Turpel-Lafond is a member of Saskatchewan’s Muskeg Lake Cree Nation and in 1998 was the first Aboriginal woman appointed to the judicial bench of the Provincial Court of Saskatchewan. During her time on the bench, she was actively involved in projects relating to access to justice, judicial independence and public outreach. She has also worked as a criminal law judge in youth and adult courts, with an emphasis on better serving the needs of young people in the justice system, focusing on sexually exploited children and youth and children with disabilities.

She has received several awards and honorary degrees recognizing the leadership and outstanding commitment she has provided in her work to champion the voices and rights of Aboriginal people, children and youth, as well as her advocacy on their behalf. From 2010 to 2013, Turpel-Lafond was the elected President of the Canadian Council of Child and Youth Advocates, an alliance of children’s advocates from across the country who champion the voice and rights of children in their respective provinces and territories.
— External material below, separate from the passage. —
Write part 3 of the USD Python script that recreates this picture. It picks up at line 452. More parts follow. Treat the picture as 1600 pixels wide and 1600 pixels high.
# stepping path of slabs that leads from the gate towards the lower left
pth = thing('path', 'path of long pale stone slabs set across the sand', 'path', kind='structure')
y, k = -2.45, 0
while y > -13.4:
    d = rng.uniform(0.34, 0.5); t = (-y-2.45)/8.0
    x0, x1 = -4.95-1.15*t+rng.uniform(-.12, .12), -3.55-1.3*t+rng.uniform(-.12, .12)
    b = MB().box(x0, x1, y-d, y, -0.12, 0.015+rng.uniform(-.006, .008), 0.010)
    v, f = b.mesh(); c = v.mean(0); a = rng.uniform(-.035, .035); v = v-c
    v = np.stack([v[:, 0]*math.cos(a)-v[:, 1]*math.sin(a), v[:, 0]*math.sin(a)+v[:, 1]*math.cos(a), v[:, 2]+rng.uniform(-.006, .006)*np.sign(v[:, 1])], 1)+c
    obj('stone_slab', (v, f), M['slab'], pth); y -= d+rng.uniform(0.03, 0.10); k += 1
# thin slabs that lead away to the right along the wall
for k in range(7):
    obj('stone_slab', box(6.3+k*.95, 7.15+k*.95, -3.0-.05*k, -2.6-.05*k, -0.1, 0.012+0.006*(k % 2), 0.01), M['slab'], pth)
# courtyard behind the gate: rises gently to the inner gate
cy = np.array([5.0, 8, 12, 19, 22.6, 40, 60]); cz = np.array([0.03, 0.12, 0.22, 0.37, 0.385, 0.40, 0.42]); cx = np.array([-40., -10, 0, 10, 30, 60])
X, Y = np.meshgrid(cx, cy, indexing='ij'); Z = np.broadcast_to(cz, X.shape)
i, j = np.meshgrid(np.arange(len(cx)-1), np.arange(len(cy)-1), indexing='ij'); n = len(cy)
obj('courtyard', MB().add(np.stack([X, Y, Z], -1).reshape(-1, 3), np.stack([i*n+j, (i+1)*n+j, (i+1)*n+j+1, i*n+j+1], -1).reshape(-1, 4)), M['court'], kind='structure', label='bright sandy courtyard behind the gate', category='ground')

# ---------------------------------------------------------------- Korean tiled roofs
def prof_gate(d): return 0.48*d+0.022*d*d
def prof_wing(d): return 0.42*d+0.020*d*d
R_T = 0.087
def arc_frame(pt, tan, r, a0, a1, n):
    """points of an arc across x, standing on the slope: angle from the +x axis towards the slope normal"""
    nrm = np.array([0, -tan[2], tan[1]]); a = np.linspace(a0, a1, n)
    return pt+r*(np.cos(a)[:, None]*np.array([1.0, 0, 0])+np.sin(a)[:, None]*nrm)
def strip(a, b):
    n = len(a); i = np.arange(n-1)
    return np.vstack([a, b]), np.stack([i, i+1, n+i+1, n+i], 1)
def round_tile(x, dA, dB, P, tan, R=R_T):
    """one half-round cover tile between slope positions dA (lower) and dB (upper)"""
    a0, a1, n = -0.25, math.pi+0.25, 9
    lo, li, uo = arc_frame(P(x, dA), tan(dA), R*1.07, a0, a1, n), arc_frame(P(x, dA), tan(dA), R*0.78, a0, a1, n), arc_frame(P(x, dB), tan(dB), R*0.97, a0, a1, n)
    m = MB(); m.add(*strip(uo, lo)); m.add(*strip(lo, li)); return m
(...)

Turpel-Lafond taught law at Dalhousie University as a tenured professor, the University of Toronto and the University of Notre Dame, and was visiting professor at the University of British Columbia and the University of Victoria. She holds a PhD from Harvard Law School, a Master of Law in International Law from Cambridge University and a law degree from York University’s Osgoode Hall.  She also holds a certificate in the international and comparative law of human rights from the University of Strasbourg in France.  Turpel-Lafond holds multiple honorary degrees.

Turpel-Lafond has been awarded the distinction of Indigenous Peoples' Counsel from the Indigenous Bar Association. She also received the Bill McFarland Award from the Parent Support Services Society of B.C. for outstanding commitment to the prevention of child abuse. She is a recipient of the Perry Shawana Award for her leadership and championship for the voices and rights of children. She was selected as a Pierre Elliott Trudeau Foundation mentor to help guide the next generation of leaders in the social sciences and humanities.

Active in her First Nations community, Turpel-Lafond published a book on the history of the Muskeg Lake Cree Nation that was short-listed for a Saskatchewan Book Award.